Silard Gal's VESA ESP Puts an Espressif ESP32-S3 on the Back of Any VESA-Compatible Display
Custom PCB for an Espressif microcontroller module makes it easy to drive VGA displays without taking up any desk space.
Hardware engineer Silard Gal has designed an Espressif ESP32-S3 microcontroller development board with a difference: the PCB includes a VGA video output and mounting points compatible with the VESA standard — meaning it can hang off the back of most monitors.
"The primary goal is to develop a microcontroller with VGA output — a notable achievement — that mounts on the back of monitors as a VESA-compatible device for a streamlined, space-saving design," Gal explains of the project. "For practicality, it’s designed to mount on the back of monitors using a plate PCB compatible with VESA holders, ensuring a space-efficient setup."
The project is based around the Espressif ESP32-S3 microcontroller, a device with two Tensilica Xtensa LX7 microcontroller cores running at up to 240MHz, 512kB of internal static RAM (SRAM), and 2.4GHz single-band IEEE 802.11b/g/n Wi-Fi and Bluetooth 5 Low Energy (BLE) radios. What it doesn't normally include is a video output — but that didn't stop Gal.
Gal's project hinges on a library released by YouTuber Matthias "bitluni" Balwierz two years ago, which uses general-purpose input/output (GPIO) pins on the ESP32-S3 to drive a VGA output at resolutions up to 800×600 with a 60Hz refresh rate and a 16-bit color depth or as high as rising to 1280×720 with an eight-bit color depth.

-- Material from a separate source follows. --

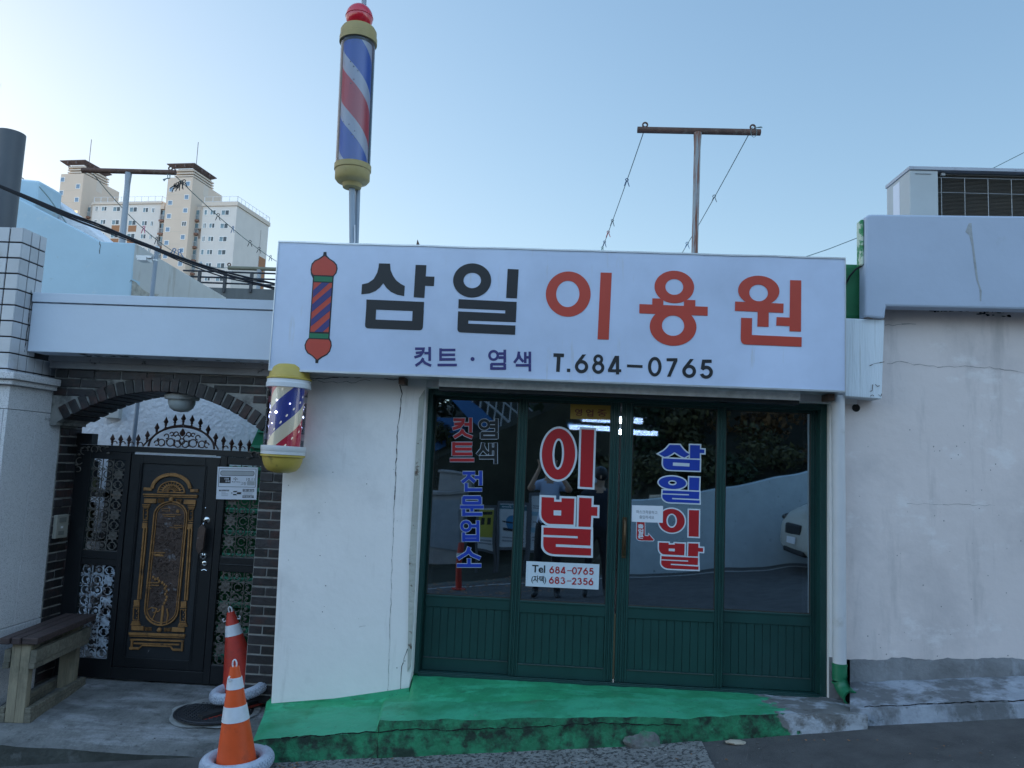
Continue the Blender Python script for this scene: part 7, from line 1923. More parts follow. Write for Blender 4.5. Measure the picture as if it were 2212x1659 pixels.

For this, Gal has designed a custom development board in an unusual shape — to bring its mounting points in-line with those of the VESA monitor mounting standard, meaning the board can be attached to the back of any VESA-compatible display for a tidier desk. The first prototype has proven the concept — including making sure that monitor arms and mounts can still be used alongside the board — with a v1.1 revision planned to reduce costs through optimizing the bill of materials, add microcontroller flashing support over USB Type-C alongside power, and make the input connectors harder to connect incorrectly.
The project is documented on Hackaday.io; at the time of writing, no design files had yet been released.